Een ander spel dat ik me kan herinneren, dat we achter in de tuin deden, was het zogenaamde ‘landje pik’.
Je moest er best handig in zijn en mijn vriendin Fifi vertelde me onlangs dat ze dat hier in het zuiden ook deden en dat ze er eigenlijk best goed in was.
Het enige wat je voor het onderdeel nodig had was een mes en daarvoor mochten we het goede zakmes van onze Pa lenen, ik denk zelfs dat hij wel eens meedeed. Dat mes dat heb ik nog. 


We ‘tekenden’ dan met een mes een groot vierkant in een kaal stukje grond, dat vervolgens in twee delen/landjes werd verdeeld. Degene die mocht beginnen, gooide dan met het mes richting land/helft van de tegenstander. De snede die dat maakte in de grond werd verlengd en de ‘grond’ het dichtst bij de eigen grond werd aan het eigen land toegevoegd. En zo ging dat om en om.
Bij het mikken, pakte je het lemmet vast bij de punt, om de richting goed te kunnen bepalen, dat zag er dus best wel ‘gevaarlijk’ uit. 
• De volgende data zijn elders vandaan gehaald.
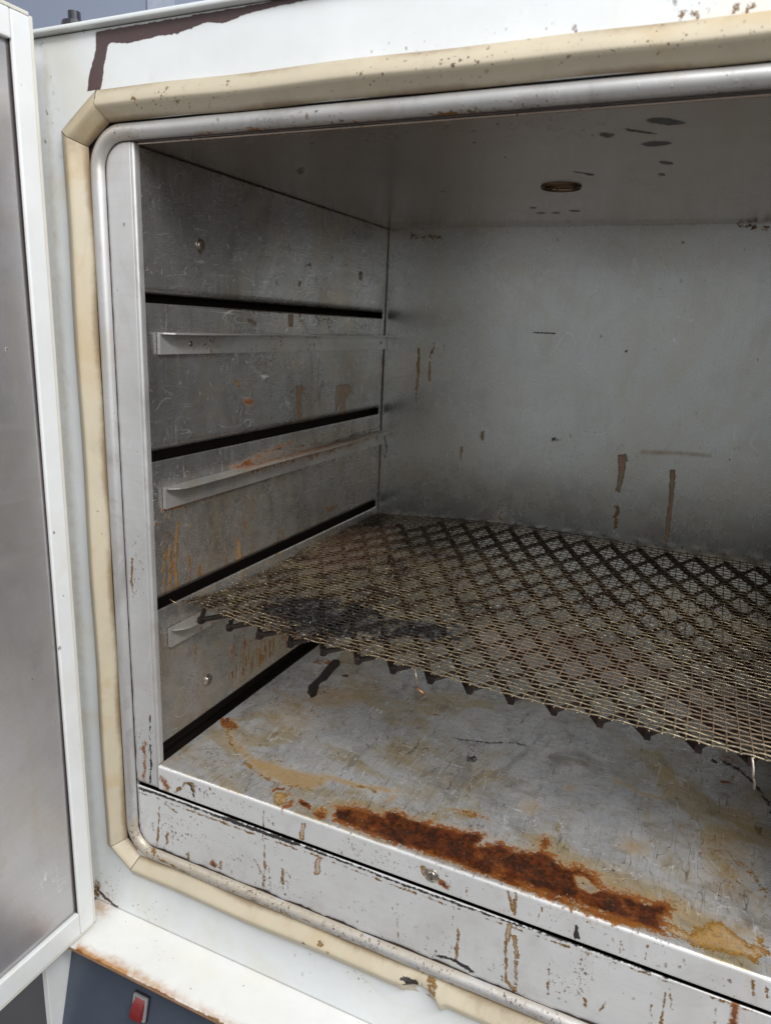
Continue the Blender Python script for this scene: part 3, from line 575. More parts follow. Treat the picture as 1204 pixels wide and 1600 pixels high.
it += [('rust', Z0, upper + lower, None, 6.0, 1.0), ('rust', Z0, [(895, 1368), (912, 1370), (936, 1391), (922, 1396), (903, 1386)], None, 2.0, -1.0),
       ('tan', Z0, [(1036, 1442), (1062, 1448), (1078, 1458), (1103, 1438), (1130, 1441), (1154, 1462), (1172, 1474), (1190, 1462), (1200, 1494), (1186, 1504), (1150, 1497), (1110, 1487), (1063, 1470), (1036, 1458)], None, 8, 0.85),
       ('rust', Z0, wobble([(423, 1238), (432, 1232), (448, 1234), (456, 1246), (452, 1258), (440, 1262)], 1.0, 3), 5, 2.5, 0.72), ('tan', Z0, ell(438, 1248, 14, 12), None, 4, 0.72), ('rust', Z0, wobble([(466, 1251), (480, 1258), (486, 1264)], 0.8), 8, 2.5, 0.85),
       ('rust', Z0, ell(501, 1270, 13, 10), None, 2.5, 0.62), ('tan', Z0, ell(501, 1269, 12, 9), None, 2, 0.9), ('rust', Z0, [(342, 1122), (358, 1121), (370, 1130), (376, 1138), (362, 1142), (350, 1140), (344, 1132)], None, 3, 0.72),
       ('tar', Z0, [(520, 1030), (530, 1030), (532, 1038), (518, 1052), (512, 1062), (500, 1068), (494, 1088), (486, 1092), (479, 1082), (482, 1070), (494, 1060), (505, 1046)], None, 2.0, 0.8), ('tar', Z0, ell(539, 1056, 7, 3), None, 1.4, 0.62), ('rust', Z0, ell(512, 1034, 30, 5), None, 5, 0.5),
       ('film', Z0, [(345, 1130), (362, 1132), (366, 1150), (395, 1180), (440, 1195), (480, 1205), (520, 1212), (510, 1230), (480, 1238), (440, 1230), (410, 1215), (385, 1195), (360, 1165)], None, 9, 0.95), ('tan', Z0, wobble([(356, 1140), (362, 1165), (385, 1193), (412, 1215), (440, 1226), (490, 1236)], 2, 4), 6, 6, 0.52),
       ('film', Z0, wobble([(500, 1210), (560, 1228), (620, 1236), (605, 1255)], 1.5), 10, 7, 0.9), ('tan', Z0, wobble([(545, 1228), (575, 1230), (600, 1248), (608, 1262)], 1.5), 4, 4, 0.55), ('rust', Z0, wobble([(707, 1262), (735, 1270), (763, 1278)], 1), 4, 4, 0.55), ('tan', Z0, ell(735, 1272, 28, 8, 12), None, 6, 0.55),
       ('film', Z0, [(1060, 1290), (1204, 1200), (1204, 1440), (1130, 1420), (1080, 1380)], None, 35, 0.7), ('film', Z0, ell(1140, 1370, 28, 20, 20), None, 14, 0.6), ('film', Z0, ell(890, 1232, 16, 9), None, 7, 0.7), ('film', Z0, ell(1046, 1212, 22, 10, 25), None, 10, 0.6), ('film', Z0, ell(830, 1260, 26, 18), None, 10, 0.65),
       ('film', Z0, ell(990, 1325, 40, 22, 15), None, 14, 0.7), ('film', Z0, ell(960, 1370, 60, 10, 15), None, 8, 0.7), ('film', Z0, ell(460, 1120, 60, 40), None, 30, 0.6), ('film', Z0, ell(520, 1090, 60, 24), None, 20, 0.7),
       ('tar', Z0, wobble([(1125, 1188), (1150, 1200), (1168, 1214), (1184, 1232), (1196, 1250), (1206, 1275)], 1.5, 5), 6, 3.5, 0.74), ('tar', Z0, wobble([(1110, 1186), (1120, 1192)], 0.5), 5, 2, 0.8), ('rust', Z0, wobble([(1122, 1222), (1142, 1222), (1146, 1212)], 1), 5, 2.5, 0.66), ('rust', Z0, ell(1138, 1185, 22, 8, 30), None, 6, 0.5),
       ('tar', Z0, wobble([(706, 1152), (725, 1156), (770, 1160), (805, 1160), (822, 1166)], 1.5, 4), [3] * 17, 5, 0.55), ('tar', Z0, ell(735, 1185, 14, 8), None, 5, 0.55), ('spk', Z0, ell(735, 1170, 40, 22), None, 12, 0.55), ('spk', Z0, [(400, 1040), (560, 1020), (600, 1080), (520, 1100), (380, 1120)], None, 18, 0.5), ('spk', Z0, ell(330, 1180, 50, 30, 25), None, 16, 0.4),
       ('spk', Z0, upper + lower, None, 22, 0.45), ('scr', Z0, [(420, 1060), (800, 1080), (1150, 1200), (1150, 1420), (800, 1280), (400, 1200)], None, 40, 0.9),
       ('spk', Z0, ell(1040, 1410, 22, 14), None, 8, 0.9), ('spk', Z0, ell(1120, 1390, 50, 40), None, 20, 0.25)]
it += [('film', Z0, wobble([(250, 1196), (300, 1170), (345, 1140)], 2), 8, 8, 0.6), ('tan', Z0, wobble([(1085, 1340), (1120, 1330), (1170, 1360), (1200, 1400)], 3, 4), 6, 9, 0.52), ('film', Z0, wobble([(955, 1215), (1000, 1240), (1040, 1250), (1060, 1220)], 2, 4), 6, 5, 0.8), ('tan', Z0, wobble([(640, 1110), (700, 1120)], 3), 8, 8, 0.44), ('rust', Z0, upper, 6, 8, 0.62), ('tan', Z0, [(650, 1318), (760, 1352), (900, 1395), (1000, 1440), (1040, 1462), (958, 1443), (820, 1392), (650, 1332)], None, 6, 0.8), ('film', Z0, [(490, 1235), (720, 1280), (900, 1330), (1080, 1400), (1200, 1450), (1204, 1500), (1000, 1452), (520, 1285)], None, 30, 0.75), ('rust', Z0, [(780, 1368), (900, 1402), (985, 1438), (950, 1438), (820, 1390)], None, 4, -0.45)]
f1 = (1, 0.0002)
def fd(x0, y0, x1, y1, w0, w1, ch='tan', st=0.75, soft=2.0): it.append((ch, f1, wobble([(x0, y0), (x1, y1)], 0.5, 5), list(np.linspace(w0, w1, 6)), soft, st))
fd(474, 1286, 470, 1312, 7, 8, st=0.95); fd(411, 1262, 411, 1300, 2, 2, st=0.55); fd(793, 1392, 800, 1425, 4, 3); fd(805, 1395, 803, 1430, 3, 3); fd(846, 1418, 838, 1440, 3, 2, st=0.6); fd(900, 1445, 900, 1468, 7, 11, 'tar', 0.85)
fd(972, 1455, 968, 1490, 2, 2, st=0.6); fd(1010, 1475, 1006, 1500, 5, 4, st=0.6); fd(660, 1352, 664, 1368, 9, 8, st=0.9); fd(684, 1376, 702, 1388, 8, 10, 'rust', 0.75); fd(729, 1385, 728, 1400, 4, 3, st=0.62); fd(1175, 1530, 1176, 1560, 4, 4, st=0.62); fd(1195, 1540, 1199, 1560, 6, 5, st=0.58)
it += [('rust', f1, wobble([(250, 1215), (262, 1228), (256, 1240)], 1), 8, 3, 0.72), ('tan', f1, wobble([(275, 1240), (290, 1224), (300, 1225), (302, 1238)], 1), 6, 3, 0.72), ('tar', f1, wobble([(296, 1222), (302, 1240), (304, 1252)], 0.8), 3, 1.6, 0.66), ('rust', f1, wobble([(252, 1240), (275, 1250)], 1), 9, 3, 0.8),
       ('tar', f1, wobble([(250, 1242), (280, 1256), (300, 1268), (330, 1283), (395, 1312)], 1, 5), 5, 2.5, 0.85), ('spk', f1, [(245, 1205), (420, 1270), (420, 1310), (245, 1245)], None, 8, 0.5), ('spk', f1, ell(600, 1345, 90, 16, 22), None, 8, 0.5), ('spk', f1, ell(920, 1460, 300, 16, 20), None, 8, 0.35),
       ('rust', f1, wobble([(245, 1237), (609, 1377), (1204, 1590)], 0.7, 40), 3, 2.5, 0.62)]
paint(tray, it)

# ---- chamber walls
slots = [(0.0050, 0.4905, 0.1595, 0.1692), (0.0050, 0.4905, 0.3005, 0.3092), (0.0050, 0.4905, 0.4372, 0.4447)]
def wlines(): return lines(0.0085, D - 0.001, 0.0018, (0.4905,)), lines(0.0198, H - 0.0012, 0.0016, [v for s in slots for v in s[2:]])
yl, zl = wlines(); hs = [(0.0085, s[1], s[2], s[3]) for s in slots]
def lip(u, w):
    d = 0 * u
    for s in slots: d -= 0.0035 * np.exp(-np.clip((w - s[3]) / 0.0030, 0, 9) ** 2) * (w >= s[3] - 1e-6) * (u < 0.4905) * (u > 0.0095)
    return d - 0.0005 * np.sin(u * 11) * np.sin(w * 14)
wl = sheet('side_wall', 0, 0.0, yl, zl, M['wall'], oven, holes=hs, disp=lip, thick=0.0010)
X0 = (0, 0.0); wi = []
def wd(pts, w, ch='tan', st=0.75, soft=2.5, amp=0.5, n=4): 
    p = wobble(pts, amp, n); wi.append((ch, X0, p, w if not hasattr(w, '__len__') else list(np.interp(np.linspace(0, 1, len(p)), np.linspace(0, 1, len(w)), w)), soft, st))
wi.append(('tan', X0, [(526, 602), (548, 600), (549, 612), (540, 625), (538, 648), (530, 648), (532, 626), (524, 646), (523, 620)], None, 2.2, 0.95))
wd([(468, 602), (467, 625), (466, 662)], [13, 9, 2], st=0.75); wd([(455, 490), (454, 512)], [10, 6], st=0.7); wd([(388, 625), (390, 632)], [14, 10], 'rust', 0.7, 4); wd([(369, 592), (373, 606)], [8, 6], 'tan', 0.7, 3)
wd([(386, 500), (400, 506)], 5, 'tan', 0.6, 4); wd([(512, 485), (508, 508)], [6, 4], 'spk', 0.9, 6)
wi += [('film', X0, [(235, 730), (590, 650), (590, 800), (430, 1020), (240, 1180)], None, 40, 0.5), ('spk', X0, [(240, 1040), (330, 1060), (320, 1110), (245, 1165)], None, 15, 0.7), ('spk', X0, [(470, 495), (520, 490), (520, 512), (470, 512)], None, 8, 0.8), ('spk', X0, [(340, 560), (500, 590), (510, 655), (400, 690), (350, 640)], None, 20, 0.65), ('spk', X0, [(450, 590), (505, 600), (505, 660), (455, 668)], None, 10, 0.75),
       ('rust', X0, [(355, 730), (420, 700), (450, 688), (455, 694), (430, 705), (400, 722), (370, 738)], None, 5, 0.62), ('film', X0, [(340, 760), (420, 690), (580, 650), (590, 672), (450, 725)], None, 10, 0.6),
       ('scr', X0, [(205, 225), (330, 300), (420, 560), (420, 720), (235, 760), (215, 400)], None, 60, 1.0), ('scr', X0, ell(300, 585, 30, 25, 40), None, 10, 1.0),
       ('spk', X0, [(240, 780), (430, 740), (440, 880), (250, 950)], None, 22, 0.45), ('spk', X0, [(350, 1000), (460, 960), (470, 1010), (400, 1075), (340, 1100), (320, 1080)], None, 14, 0.95), ('film', X0, [(370, 1010), (460, 970), (470, 1010), (400, 1070), (355, 1090)], None, 14, 0.95),
       ('spk', X0, [(240, 960), (340, 1000), (330, 1120), (245, 1160)], None, 20, 0.45), ('film', X0, [(240, 960), (460, 960), (380, 1090), (245, 1170)], None, 30, 0.55), ('film', X0, [(240, 860), (420, 780), (420, 870), (240, 945)], None, 30, 0.45),
       ('spk', X0, [(480, 700), (590, 660), (585, 770), (500, 800)], None, 20, 0.25), ('tan', X0, [(506, 790), (530, 784), (528, 794), (512, 806)], None, 5, 0.58), ('film', X0, [(590, 690), (598, 672), (598, 730), (588, 725)], None, 5, 0.8)]
for (x, y0, y1, w0, w1) in ((257, 855, 935, 4, 5), (266, 850, 928, 6, 6), (276, 815, 925, 6, 8), (296, 868, 918, 6, 4), (313, 880, 905, 4, 4), (355, 866, 890, 3, 3), (373, 842, 882, 10, 11), (384, 815, 830, 5, 3), (433, 868 - 20, 868, 5, 4), (306, 1000, 1030, 3, 3), (470, 632, 658, 3, 2)):
    wd([(x, y0), (x - 1, (y0 + y1) / 2), (x + 1, y1)], [w0, (w0 + w1) / 2, w1], st=0.74, soft=2.2, amp=0.9)
for k in range(70):     # short rusty runs under the shelf
    x = 352 + 112 * rng.random() ** 0.7; yb = 1092 - (x - 340) * 0.74 - rng.random() ** 2 * 60; L_ = rng.uniform(8, 34); wd([(x, yb - L_), (x, yb)], [2.6, 1.6], rng.choice(['tan', 'rust']), rng.uniform(0.62, 0.95), 1.3, 0.5, 3)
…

Een spel annex sportonderdeel dat een veel Olympischer karakter had (hoewel toen nog niet officieel Olympisch), was badminton. Dat was toen, in de vijftiger jaren, net uitgevonden of althans in de bekendheid gekomen.
Het zou goed kunnen dat de daarvoor benodigde rackets en shuttles ook bij Benning vandaan kwamen. Ik vond het een leuk spel en was er tamelijk behendig in. Maar natuurlijk deden we het op onze amateuristische manier, dus ook zonder net en zo. We waren al blij als we de shuttle terug konden slaan. Eigenlijk was het voor ons de grote kunst de shuttle zo lang mogelijk in de lucht te houden en dat werd geteld. Dus eigenlijk won het stel dat dat zo lang en zo veel mogelijk kon doen. Vooral mijn moeder was er erg goed in. En samen met haar wist ik de shuttle lang in het spel te houden. Uiteraard was dit iets voor aan het strand of op de hei. 


Als voorloper van badminton herinner ik me dat we batjes hadden van hout. Als onderdeel van het spel hoorde daar een balletje bij dat via een elastieken touwtje aan een blokje hout was bevestigd, dat je op de grond zette. De bedoeling was in de richting van de tegenstander te slaan, maar het balletje kon dus nooit ver weg vliegen, het kwam door het draadje altijd terug.

De zogenaamde hoelahoep hebben we maar heel even gedaan. Onze heupen waren daar denk ik niet heel erg geschikt voor (we hadden het niet op onze heupen).
De hoepel van het flexibele kunststof materiaal (nogal nieuw voor die tijd) is na enige onhandige pogingen jarenlang ongebruikt in het schuurtje blijven liggen.

Uiteraard werden in die tijd ook de bekende spelletjes als hinkelen en touwtje springen gedaan, zelfs op het trottoir voor onze deur, maar daar deden we nooit aan mee. We vonden dat iets voor meisjes en die waren er genoeg zowel bij de buren links als de buren rechts. Wel deden we mee met verstoppertje. Een ideaal spel vanwege de struiken die het plantsoen aan de andere kant van de Lepelaarstraat tegen het hek van het kerkhof aan omzoomden. Ik herinner me vooral de warme zomeravonden als we ons onder en achter de rozebottelstruiken verstopten. 


Ik zou bijna vergeten, dat wielrennen voor ons ook een Olympisch onderdeel was, wielerfans als we waren (zie mijn andere verhalen).
Daarvoor gebruikten we mijn oude damesfiets die mijn vader ooit als ex rijwielhersteller van diverse oude fietsen in elkaar had geknutseld en waarop ik jaren naar school heb gefietst en ook de boodschappen deed.



We 'deden' dan omstebeurt een rondje Lepelaarstraat-Reigerstraat-Wulpstraat-Snipstraat-Lepelaarstraat. Start en finish dus voor de deur aan de Lepelaarstraat.

Tot zover onze ‘Olympische’ aspiraties. Geen grootse aspiraties, maar wel leuke herinneringen, waarbij ik me nu ook heel goed realiseer dat onze ouders hierin nooit een spelbreker waren en zelfs vaak deelnemer waren.